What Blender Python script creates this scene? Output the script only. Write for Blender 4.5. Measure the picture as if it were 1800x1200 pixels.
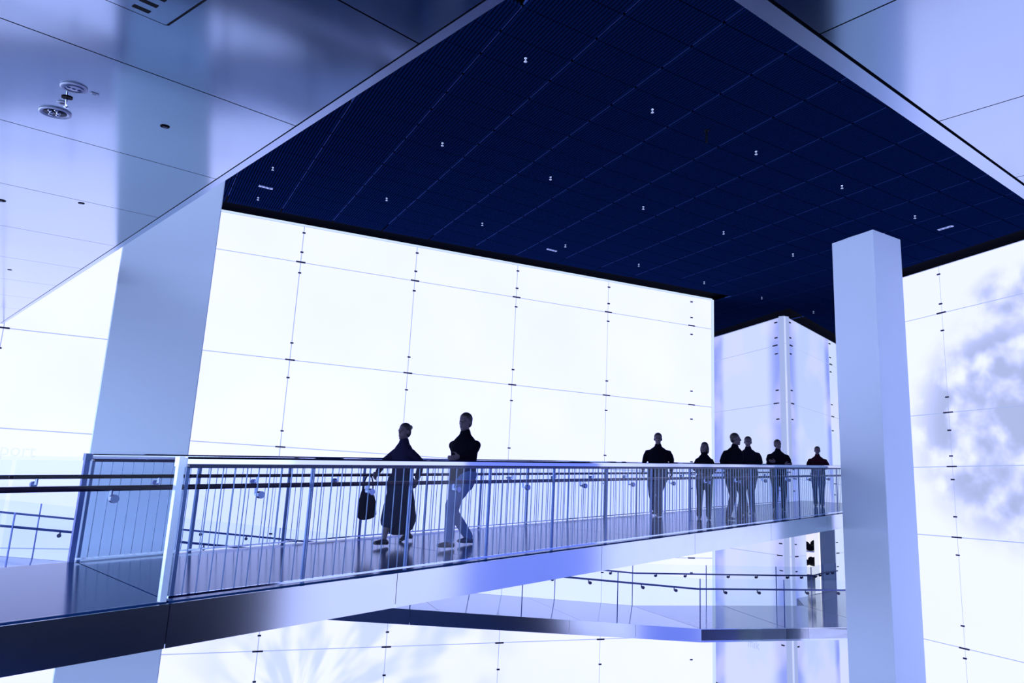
import bpy, bmesh, math, random
import numpy as np
from mathutils import Vector, Matrix
random.seed(7)
for o in list(bpy.data.objects): bpy.data.objects.remove(o)
SC = bpy.context.scene
COL = SC.collection
# ------------------------------------------------------------------ camera (eye at the origin, metres)
F_PX, PITCH, ROLL = 1298.88, 0.2011195, 0.05028133
_u = np.array([math.sin(ROLL)*math.cos(PITCH), -math.cos(ROLL)*math.cos(PITCH), math.sin(PITCH)])
_f = np.array([0, 0, 1.0]) - _u*_u[2]; _f /= np.linalg.norm(_f)
_r = np.cross(_f, _u); _r = _r if _r[0] > 0 else -_r
ROT = np.array([_r, _f, _u])
cam_d = bpy.data.cameras.new('camera'); cam = bpy.data.objects.new('camera', cam_d); COL.objects.link(cam)
cam_d.sensor_width = 36; cam_d.lens = F_PX/1800*36; cam_d.clip_start = 0.05; cam_d.clip_end = 200
m = Matrix.Identity(4)
for i in range(3):
    m[i][0] = ROT[i, 0]; m[i][1] = -ROT[i, 1]; m[i][2] = -ROT[i, 2]
cam.matrix_world = m
SC.camera = cam
# ------------------------------------------------------------------ world and exposure
wd = bpy.data.worlds.new('world'); SC.world = wd; wd.use_nodes = True
wd.node_tree.nodes['Background'].inputs[0].default_value = (0.20, 0.30, 0.75, 1)
wd.node_tree.nodes['Background'].inputs[1].default_value = 0.55
vs = SC.view_settings
vs.view_transform = 'Standard'; vs.look = 'None'; vs.gamma = 1; vs.exposure = 0.0; vs.use_curve_mapping = False

# ------------------------------------------------------------------ small vector helpers
def A3(*v): return np.array(v, float)
def az(a): a = math.radians(a); return A3(math.sin(a), math.cos(a), 0)
UP = A3(0, 0, 1)
def unit(v): return v/np.linalg.norm(v)
def ray(x, y): return ROT @ A3(x-900, y-600, F_PX)
def on_z(x, y, z): r = ray(x, y); return r*z/r[2]
def on_plane(x, y, P, n): r = ray(x, y); return r*(P@n)/(r@n)
def project(P):
    c = ROT.T @ P
    return (900+F_PX*c[0]/c[2], 600+F_PX*c[1]/c[2]) if c[2] > .1 else (-9999, -9999)

# ------------------------------------------------------------------ materials
def nmat(name):
    M = bpy.data.materials.new(name); M.use_nodes = True
    nt = M.node_tree; b = nt.nodes['Principled BSDF']
    return M, nt, b
def pbr(name, col, rough=.5, metal=0, spec=.5, noise=0, nscale=8, stretch=None, bump=0, emit=None, es=0):
    M, nt, b = nmat(name)
    b.inputs['Base Color'].default_value = (*col, 1); b.inputs['Roughness'].default_value = rough
    b.inputs['Metallic'].default_value = metal; b.inputs['Specular IOR Level'].default_value = spec
    if name in ('ramp_floor', 'landing_floor'): b.inputs['Specular Tint'].default_value = (.60, .90, 1, 1)
    if emit: b.inputs['Emission Color'].default_value = (*emit, 1); b.inputs['Emission Strength'].default_value = es
    if noise or bump:
        g = nt.nodes.new('ShaderNodeNewGeometry'); mp = nt.nodes.new('ShaderNodeMapping'); nz = nt.nodes.new('ShaderNodeTexNoise')
        nz.inputs['Scale'].default_value = nscale; nz.inputs['Detail'].default_value = 4
        if stretch: mp.inputs['Scale'].default_value = stretch
        nt.links.new(g.outputs['Position'], mp.inputs[0]); nt.links.new(mp.outputs[0], nz.inputs['Vector'])
        if noise:
            r = nt.nodes.new('ShaderNodeMixRGB'); r.blend_type = 'MULTIPLY'; r.inputs[0].default_value = noise
            r.inputs[1].default_value = (*col, 1)
            nt.links.new(nz.outputs['Fac'], r.inputs[2]); 
            mm = nt.nodes.new('ShaderNodeMath'); mm.operation = 'MULTIPLY_ADD'; mm.inputs[1].default_value = .35; mm.inputs[2].default_value = rough-.17
            nt.links.new(r.outputs[0], b.inputs['Base Color'])
        if bump:
            bp = nt.nodes.new('ShaderNodeBump'); bp.inputs['Strength'].default_value = bump; bp.inputs['Distance'].default_value = .02
            nt.links.new(nz.outputs['Fac'], bp.inputs['Height']); nt.links.new(bp.outputs[0], b.inputs['Normal'])
    return M
def N(nt, t, **kw):
    n = nt.nodes.new(t)
    for k, v in kw.items(): setattr(n, k, v)
    return n
def math_n(nt, op, a, b=None, c=None, clamp=False):
    n = nt.nodes.new('ShaderNodeMath'); n.operation = op; n.use_clamp = clamp
    for i, v in enumerate((a, b, c)):
        if v is None: continue
        if isinstance(v, (int, float)): n.inputs[i].default_value = v
        else: nt.links.new(v, n.inputs[i])
    return n.outputs[0]
def plane_uv(nt, P, a):
    """metres along a wall (direction a, from point P) and height, from the world position"""
    g = N(nt, 'ShaderNodeNewGeometry')
    sub = N(nt, 'ShaderNodeVectorMath', operation='SUBTRACT'); sub.inputs[1].default_value = tuple(P)
    dot = N(nt, 'ShaderNodeVectorMath', operation='DOT_PRODUCT'); dot.inputs[1].default_value = tuple(a)
    nt.links.new(g.outputs['Position'], sub.inputs[0]); nt.links.new(sub.outputs[0], dot.inputs[0])
    sp = N(nt, 'ShaderNodeSeparateXYZ'); nt.links.new(g.outputs['Position'], sp.inputs[0])
    cb = N(nt, 'ShaderNodeCombineXYZ'); nt.links.new(dot.outputs['Value'], cb.inputs[0]); nt.links.new(sp.outputs[2], cb.inputs[1])
    return dot.outputs['Value'], sp.outputs[2], cb.outputs[0]
def ellipse_mask(nt, u, z, cu, cz, ru, rz, soft=.35):
    du = math_n(nt, 'MULTIPLY', math_n(nt, 'SUBTRACT', u, cu), 1/ru); dz = math_n(nt, 'MULTIPLY', math_n(nt, 'SUBTRACT', z, cz), 1/rz)
    r = math_n(nt, 'SQRT', math_n(nt, 'ADD', math_n(nt, 'MULTIPLY', du, du), math_n(nt, 'MULTIPLY', dz, dz)))
    mr = N(nt, 'ShaderNodeMapRange', interpolation_type='SMOOTHSTEP'); nt.links.new(r, mr.inputs[0])
    mr.inputs[1].default_value = 1-soft; mr.inputs[2].default_value = 1+soft*.4; mr.inputs[3].default_value = 1; mr.inputs[4].default_value = 0
    return mr.outputs[0]
def ramp(nt, fac, stops, interp='EASE'):
    r = N(nt, 'ShaderNodeValToRGB'); r.color_ramp.interpolation = interp
    e = r.color_ramp.elements
    while len(e) < len(stops): e.new(.5)
    for i, (p, c) in enumerate(stops): e[i].position = p; e[i].color = (*c, 1) if len(c) == 3 else c
    nt.links.new(fac, r.inputs[0]); return r.outputs[0]
def mixc(nt, fac, a, b, blend='MIX'):
    n = N(nt, 'ShaderNodeMixRGB', blend_type=blend)
    for i, v in enumerate((fac, a, b)):
        if isinstance(v, (int, float)): n.inputs[i].default_value = v
        elif isinstance(v, tuple): n.inputs[i].default_value = (*v, 1)
        else: nt.links.new(v, n.inputs[i])
    return n.outputs[0]
def glow(name, colsock_fn, strength=1.0, rough=.25):
    """backlit frosted glass: emits, with a faint surface gloss"""
    M, nt, b = nmat(name)
    b.inputs['Base Color'].default_value = (.04, .05, .08, 1); b.inputs['Roughness'].default_value = rough
    b.inputs['Specular IOR Level'].default_value = .25
    c = colsock_fn(nt)
    if isinstance(c, tuple): b.inputs['Emission Color'].default_value = (*c, 1)
    else: nt.links.new(c, b.inputs['Emission Color'])
    b.inputs['Emission Strength'].default_value = strength
    return M
def glass(name, tint=(.90, .95, 1), refl=1.0):
    M = bpy.data.materials.new(name); M.use_nodes = True; nt = M.node_tree; nt.nodes.clear()
    out = N(nt, 'ShaderNodeOutputMaterial'); mx = N(nt, 'ShaderNodeMixShader'); tr = N(nt, 'ShaderNodeBsdfTransparent'); gl = N(nt, 'ShaderNodeBsdfGlossy')
    fr = N(nt, 'ShaderNodeFresnel'); fr.inputs[0].default_value = 1.45
    tr.inputs[0].default_value = (*tint, 1); gl.inputs[0].default_value = (.9, .95, 1, 1); gl.inputs['Roughness'].default_value = .02
    nt.links.new(math_n(nt, 'MULTIPLY', fr.outputs[0], refl), mx.inputs[0]); nt.links.new(tr.outputs[0], mx.inputs[1]); nt.links.new(gl.outputs[0], mx.inputs[2])
    nt.links.new(mx.outputs[0], out.inputs[0]); return M

# ------------------------------------------------------------------ mesh helpers
class MB:
    def __init__(s): s.v = []; s.f = []; s.mi = []; s.cur = 0
    def add(s, vs, fs):
        k = len(s.v); s.v += [tuple(map(float, v)) for v in vs]; s.f += [tuple(k+i for i in f) for f in fs]; s.mi += [s.cur]*len(fs)
    def para(s, o, ex, ey, ez):
        o, ex, ey, ez = map(np.asarray, (o, ex, ey, ez))
        if np.dot(np.cross(ex, ey), ez) < 0: ex, ey = ey, ex
        c = [o, o+ex, o+ex+ey, o+ey]; c += [p+ez for p in c]
        s.add(c, [(3, 2, 1, 0), (4, 5, 6, 7), (0, 1, 5, 4), (1, 2, 6, 5), (2, 3, 7, 6), (3, 0, 4, 7)])
    def bar(s, a, b, w, up=None, h=None):
        """rectangular bar from a to b: w wide sideways, h in the direction up"""
        a, b = np.asarray(a, float), np.asarray(b, float); d = unit(b-a); h = h or w
        up = UP if up is None else np.asarray(up, float)
        if abs(d@up) > .98: up = A3(0, 1, 0)
        sd = unit(np.cross(d, up)); uu = unit(np.cross(sd, d))
        s.para(a-sd*w/2-uu*h/2, b-a, sd*w, uu*h)
    def prism(s, poly, dz):
        poly = [np.asarray(p, float) for p in poly]; dz = np.asarray(dz, float); n = len(poly)
        nrm = sum(np.cross(poly[i]-poly[0], poly[(i+1) % n]-poly[0]) for i in range(1, n-1))
        if nrm@dz < 0: poly = poly[::-1]
        s.add(poly+[p+dz for p in poly], [tuple(range(n))[::-1], tuple(range(n, 2*n))]+[(i, (i+1) % n, n+(i+1) % n, n+i) for i in range(n)])
    def tube(s, pts, rads, seg=10, ref=None, cap=True):
        """swept tube; radius may be a number or (across ref, other)"""
        pts = [np.asarray(p, float) for p in pts]; n = len(pts); rings = []
        T = [unit(pts[min(i+1, n-1)]-pts[max(i-1, 0)]) for i in range(n)]
        rf = np.asarray(ref, float) if ref is not None else (A3(1, 0, 0) if abs(T[0][0]) < .8 else A3(0, 1, 0))
        P, Rr, TT = list(pts), [r if isinstance(r, tuple) else (r, r) for r in rads], list(T)
        if cap:
            for end in (0, -1):
                sg = -1 if end == 0 else 1; r = Rr[end]; base = P[end]; t = TT[end]; m_ = min(r)
                ex = [(base+sg*t*m_*.6, tuple(q*.8 for q in r), t), (base+sg*t*m_*.92, tuple(q*.42 for q in r), t)]
                if end == 0: 
                    for e in ex: P.insert(0, e[0]); Rr.insert(0, e[1]); TT.insert(0, e[2])
                else:
                    for e in ex: P.append(e[0]); Rr.append(e[1]); TT.append(e[2])
        vs = []
        for p, r, t in zip(P, Rr, TT):
            x = unit(rf-t*(rf@t)); y = np.cross(t, x)
            for k in range(seg):
                a = 2*math.pi*k/seg; vs.append(p+x*r[0]*math.cos(a)+y*r[1]*math.sin(a))
        m_ = len(P); fs = []
        for i in range(m_-1):
            for k in range(seg):
                fs.append((i*seg+k, i*seg+(k+1) % seg, (i+1)*seg+(k+1) % seg, (i+1)*seg+k))
        fs.append(tuple(range(seg))[::-1]); fs.append(tuple(range((m_-1)*seg, m_*seg)))
        s.add(vs, fs)
    def ell(s, c, r, seg=14, rings=9, rot=None):
        c = np.asarray(c, float); vs = []; fs = []
        for i in range(1, rings):
            th = math.pi*i/rings
            for k in range(seg):
                ph = 2*math.pi*k/seg; v = A3(r[0]*math.sin(th)*math.cos(ph), r[1]*math.sin(th)*math.sin(ph), r[2]*math.cos(th))
                vs.append(c+(rot@v if rot is not None else v))
        top = A3(0, 0, r[2]); 
        if rot is not None: top = rot@top
        vs += [c+top, c-top]; t, b = len(vs)-2, len(vs)-1
        for i in range(rings-2):
            for k in range(seg): fs.append((i*seg+k, (i+1)*seg+k, (i+1)*seg+(k+1) % seg, i*seg+(k+1) % seg))
        for k in range(seg):
            fs.append((t, k, (k+1) % seg)); q = (rings-2)*seg; fs.append((b, q+(k+1) % seg, q+k))
        s.add(vs, fs)
    def lathe(s, O, axis, prof, seg=24):
        """revolve [(radius, distance along axis)...] about axis at O"""
        axis = unit(np.asarray(axis, float)); x = unit(np.cross(axis, A3(.3, .9, .2))); y = np.cross(axis, x); vs = []; fs = []
        for r, h in prof:
            for k in range(seg):
                a = 2*math.pi*k/seg; vs.append(np.asarray(O)+axis*h+(x*math.cos(a)+y*math.sin(a))*r)
        for i in range(len(prof)-1):
            for k in range(seg): fs.append((i*seg+k, i*seg+(k+1) % seg, (i+1)*seg+(k+1) % seg, (i+1)*seg+k))
        fs.append(tuple(range(seg))[::-1]); fs.append(tuple(range((len(prof)-1)*seg, len(prof)*seg)))
        s.add(vs, fs)
    def mesh(s, name, base, mats, smooth=False):
        me = bpy.data.meshes.new(name); b = np.asarray(base, float)
        me.from_pydata([tuple(np.asarray(v)-b) for v in s.v], [], s.f)
        for M in (mats if isinstance(mats, (list, tuple)) else [mats]): me.materials.append(M)
        for p, i in zip(me.polygons, s.mi): p.material_index = i; p.use_smooth = smooth
        me.update(); return me
def link(name, me, parent=None, loc=None):
    o = bpy.data.objects.new(name, me); COL.objects.link(o)
    if parent is not None: o.parent = parent
    if loc is not None: o.location = tuple(loc)
    return o
def base_of(o):
    b = A3(*o.location)
    while o.parent: o = o.parent; b = b+A3(*o.location)
    return b
def part(name, mb, mat, parent, smooth=False, label=None):
    """a part, its vertices given in world metres"""
    b = base_of(parent); o = link(name, mb.mesh(name, b, mat, smooth), parent)
    if label: o['label'] = label
    return o
def tag(o, label, cat, group=None):
    o['label'] = label; o['category'] = cat
    if group: o['group'] = group
    return o
def thing(name, loc, label, cat, group=None):
    return tag(link(name, None, None, loc), label, cat, group)
def solid(name, mb, mat, loc, label, cat, group=None, smooth=False):
    return tag(link(name, mb.mesh(name, loc, mat, smooth), None, loc), label, cat, group)
def struct(name, mb, mat, loc=(0, 0, 0), smooth=False):
    o = link(name, mb.mesh(name, loc, mat, smooth) if mb else None, None, loc); o['kind'] = 'structure'; return o
def copy_part(src, parent, loc):
    o = src.copy(); COL.objects.link(o); o.parent = parent; o.location = tuple(np.asarray(loc)-base_of(parent)); return o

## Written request
Extract every line above that contains the word "scene".

## Answer for this exercise
What Blender Python script creates this scene? Output the script only. Write for Blender 4.5. Measure the picture as if it were 1800x1200 pixels.
SC = bpy.context.scene